Review: Prestaratchet From Prestacycle

Between building and maintaining a small fleet of bicycles for my family as well as friends and neighbors, it made sense to purchase a professional repair stand and tool kit. Although my initial tool kit cost several hundred dollars, the specialty tools that I have picked up over the years has easily doubled that, to the point where my total investment in tools, stand, shop apron, and incidentals like gloves and various lubricants is probably approaching the $1,000 mark. It’s not so bad when I consider that expenditure took place over more than ten years, but when someone asks about a decent tool kit for starting out, I’m sometimes at a loss. It certainly doesn’t make sense to suggest a $300 kit to someone with a $300 bike. Recently, I was given the opportunity to review the Prestaratchet from Prestacycle, and it’s made that question much easier to answer.


The Prestaratchet is a lightweight (28 grams) hex drive tool. It uses the same six-sided bits as cordless drills, which means that there are hundreds of options available for it. But Prestacycle offers two bit sets specifically for cyclists that contain the most common sizes for bicycle maintenance and repair. I received their Pro kit, and immediately went to work on a couple of bikes I’ve been meaning to tinker with. For adjusting brakes, replacing MTB levers, as well as a stem swap, using the thumbwheel to get the bolt started, then snugging it down with the ratchet mechanism was indeed easier than using the T-handle or three-sided allen wrenches. Seatposts have always been a pain, since nearly every wrench hits the post with each twist, but that’s no longer an issue with this compact ratchet.  I do have a socket wrench (a torque wrench, actually) that I use for components such as DH fork crowns or carbon fiber parts, where correct torque is critical. But it’s heavy and unwieldy when it’s got a tiny H5 bit in it. More than once, I’ve slipped and smacked my frame with it. The Prestaratchet fits entirely within my palm, and in the unlikely event that it does slip, the  hard rubber grip is not likely to scratch or dent a frame. For delicate components, I can still finish with the torque wrench. So the Prestaratchet may not replace all my nut drivers, but it’s certainly going to get more use than the others.
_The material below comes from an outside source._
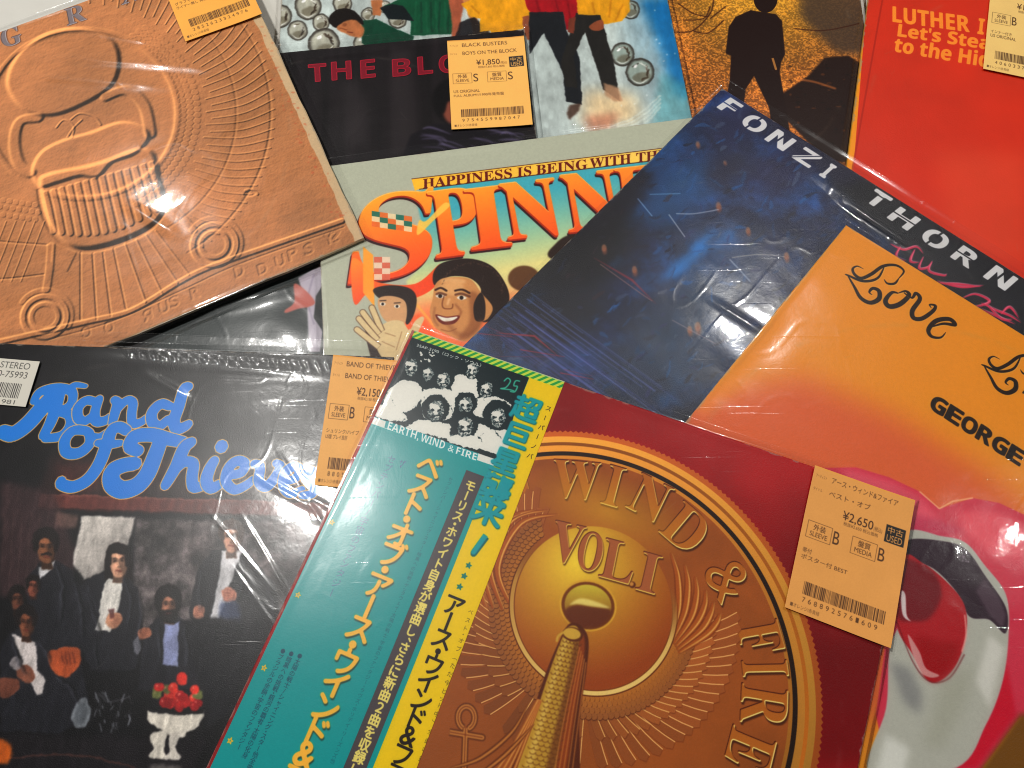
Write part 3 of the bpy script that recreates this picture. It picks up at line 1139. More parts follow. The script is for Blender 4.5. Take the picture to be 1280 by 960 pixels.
# second, smaller face behind a raised palm
c.fill(z3((185, 590), (240, 575), (310, 585), (336, 620), (325, 680), (300, 710), (285, 640), (215, 625)), hair, 1, .4, True)
c.fill(z3((205, 620), (250, 612), (295, 630), (302, 680), (285, 715), (230, 700), (205, 660)), C(212, 168, 124), 1, .5, True)
for ex, ey in ((218, 640), (268, 648)):
    q = z3((ex, ey))[0]
    c.ell(q[0], q[1], 3.6, 2.2, C(245, 240, 225), 1, .3)
    c.ell(q[0], q[1], 1.7, 1.8, C(38, 24, 20), 1, .2)
    c.line([(q[0] - 4, q[1] - 4), (q[0] + 4, q[1] - 4.5)], 1.3, hair, .9, .3)
c.fill(z3((155, 700), (200, 720), (250, 790), (300, 800), (300, 960), (190, 880), (160, 760)), C(54, 36, 30), 1, .6)
pal = C(222, 200, 156)
c.fill(z3((195, 735), (240, 700), (285, 700), (310, 730), (330, 700), (352, 684), (362, 692), (345, 730), (320, 790), (290, 860), (240, 850), (200, 800)), pal, 1, .4, True)
for a, b in (((215, 735), (180, 652)), ((205, 745), (148, 668)), ((200, 765), (135, 690)), ((205, 790), (128, 728))):
    q = z3(a, b)
    c.line(q, 8.2, C(92, 62, 44), .9, .4)
    c.line(q, 6.4, pal, 1, .3)
for q in (((225, 740), (262, 752)), ((215, 770), (260, 790)), ((285, 735), (265, 800))):
    c.line(z3(*q), 1, C(150, 112, 80), .8, .4)
c.fill(z3((820, 430), (870, 400), (930, 420), (960, 520), (800, 480)), C(50, 34, 28), 1, 1, True)
c.ell(655, 348, 20, 16, C(90, 52, 30), .9, 1)
paper_noise(c, .03, 6)
sleeve('cream record sleeve with orange cartoon lettering and a smiling cartoon man', fr_, 3, c, F_SOFT, SIDE, seed=12, wear=.6,
       ridges=[((404, 330), (414, 440), .0016, .0006), ((480, 206), (660, 184), .003, .0005)])

# ================================================================== 6 terracotta relief sleeve
fr_ = frame((455, 298), (322, 0), (160, 424), zt(4), 'BR')
c = Print(*fr_, zt(4))
c.hinit()
# worked stone ground
c.h += (fbm(c.H, c.W, 60, 31, 5) - .5) * 5
c.h += (fbm(c.H, c.W, 12, 32, 3) - .5) * 1.3
cx0, cy0 = 103, 142
# large sunk ring round the emblem
t = np.linspace(0, 2 * math.pi, 60)
ring = np.stack([cx0 + 119 * np.cos(t), cy0 + 106 * np.sin(t)], 1)
c.hline(ring, 6, 7, 1.5)
c.hell(cx0, cy0, 116, 103, -9, 3)
# fan of long plumes outside the ring
for k, a in enumerate(np.radians(np.arange(-98, 62, 3.3))):
    ca, sa = math.cos(a), math.sin(a)
    bend = .16
    r0, r1 = 1.36 if k % 2 else 1.30, 2.02
    P0 = (cx0 + 119 * r0 * math.cos(a - bend * .2), cy0 + 106 * r0 * math.sin(a - bend * .2))
    P1 = (cx0 + 119 * 1.7 * math.cos(a - bend * .5), cy0 + 106 * 1.7 * math.sin(a - bend * .5))
    P2 = (cx0 + 119 * r1 * math.cos(a - bend), cy0 + 106 * r1 * math.sin(a - bend))
    c.hline([P0, P1, P2], 1.7, 4.5, .6)
for rr, hh in ((1.98, -4), (1.62, -3)):
    a = np.linspace(math.radians(-70), math.radians(56), 30)
    c.hline(np.stack([cx0 + 119 * rr * np.cos(a), cy0 + 106 * rr * np.sin(a)], 1), 2.0, hh, .8)
for row in range(3):                           # small scales hugging the ring
    for k in range(38):
        a = math.radians(-60 + k * 3.2 + row * 1.6)
        r = 1.06 + row * .075
        c.hell(cx0 + 119 * r * math.cos(a), cy0 + 106 * r * math.sin(a), 4.5, 3.4, 2.6, .8)
for row in range(3):
    for k in range(8):
        c.hell(-12 + k * 8 + (row % 2) * 4, 248 + row * 9 + k * 1.2, 3.8, 3.4, 3, .8)
for k in range(9):                             # plumes on the left
    c.hline([(-40 + k * 12, 276), (-70 + k * 12, 352)], 1.5, 3.5, .7, False)
c.hline([(-60, 296), (0, 302), (58, 306)], 2.2, -5, .8)
c.hline([(-60, 348), (0, 349), (55, 343)], 2.2, -5, .8)
# smooth oval stone, collar, bent arms
c.hfill([(9, 105), (22, 70), (60, 42), (105, 36), (140, 50), (149, 78), (138, 108), (100, 132), (62, 144), (28, 135)], 30, 3.0)
c.hline([(50, 147), (25, 152), (18, 178), (24, 205), (38, 216)], 12, 15, 1.9)
c.hline([(130, 122), (158, 113), (180, 132), (188, 168)], 12, 15, 1.9)
for q in ([(70, 160), (80, 150), (92, 158), (90, 172)], [(88, 150), (100, 142), (118, 146), (126, 156)], [(84, 172), (92, 160), (102, 150)]):
    c.hline(q, 2.4, 5, .7)
# ribbed urn
c.hfill([(50, 230), (60, 272), (80, 300), (105, 310), (145, 302), (185, 284), (205, 262), (200, 228), (184, 186), (120, 205), (60, 218)], 34, 3.6)
for k in range(14):
    x = 58 + k * 10.2
    yb = 292 + 16 * math.sin(math.pi * min(1, k / 13)) - (k / 13) * 34
    c.hline([(x - 2, 240 - k * 2.9), (x + 3 + k * .25, (226 + yb) / 2 - k), (x + 9 + k * .6, yb - 2)], 6.4, 9, 1.1)
c.hfill([(40, 214), (52, 190), (80, 175), (112, 166), (150, 153), (178, 158), (186, 173), (168, 192), (140, 203), (122, 221), (100, 220), (72, 228), (50, 233)], 27, 2.6)
c.hline([(49, 236), (57, 274), (78, 303), (106, 314), (147, 306), (187, 287), (208, 262)], 5, -9, 1.6)
# stems, scrolls
c.hline([(64, 305), (62, 335), (58, 362)], 9, 7, 1.3)
c.hline([(206, 250), (228, 272), (242, 288)], 9, 7, 1.3)
c.hfill([(66, 304), (96, 315), (84, 340), (64, 328)], 5, 1, False)
for (x, y) in ((56, 396), (268, 306)):
    for r, h in ((31, 12), (24, -9), (20, 12), (14, -6)):
        c.hell(x, y, r, r * .92, h, 1.3, -20)
    a = np.linspace(-2.6, .5, 14)
    c.hline(np.stack([x + 33 * np.cos(a), y + 31 * np.sin(a) - 2], 1), 7, 6, 1.2)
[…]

From a practical standpoint, Prestacycle hasn’t really left anything out. There’s no fastener on a bike that requires a huge amount of torque, and the small handle assures that you’d have to work really hard to overdo it. The ratcheting mechanism held up to what might be considered an abusive amount anyway, as part of our testing. In addition to the 100mm magnetic extension and 1/4″ socket adapter, there are three 100mm long bits for getting into brake levers. The shaft on each one has been turned down so it’s round, making it easier to get into those narrow spots, and less likely to catch on anything as it turns. The ability to use hex bits plus a 1/4″ adapter makes this tool extremely flexible not just for bicycle repair, but any job that requires compact, precision tools. And it’s small size means you can get it into tight places, as well as making it easy to store and transport. I’m tempted to buy an extra one for one of my non-bicycle tool kits.


Speaking of which, the $12.95  Prestaratchet can be purchased on its own, if you already have a set of bits.  For the casual mechanic who doesn’t use the tools on a daily basis, the standard kit at $12.95 should be fine. The $19.95 Pro bicycle bit set, which has hardened tools for longer life, runs $19.95.  Best deal is the Prestratchet with Pro bits in a combo for $29.95. Both sets include the following: HEX: 2mm, 2.5mm, 3mm, 4mm, 5mm, 6mm, 8mm TORX®: T6, T8, T10, T15, T20,T25, T30 SCREWDRIVERS: PH0, PH1, PH2 1/8 flat, 3/16 flat LONG ARM: 5mm hex ball head, 4mm hex ball head, T25 TORX® 1/4 socket adapter, 100mm magnetic bit extension.

For about $36 (that includes shipping) this makes a great starter tool kit for the most common bicycle maintenance items. Sure, you’ll still need a pedal wrench, cable cutters, and some cone wrenches. But for less than 1/2 the price of an 8 piece allen set from the “big blue” tool company, you’ll have a handy ratchet and over 20 different bits. Once you try it, you’ll find other uses around the house too.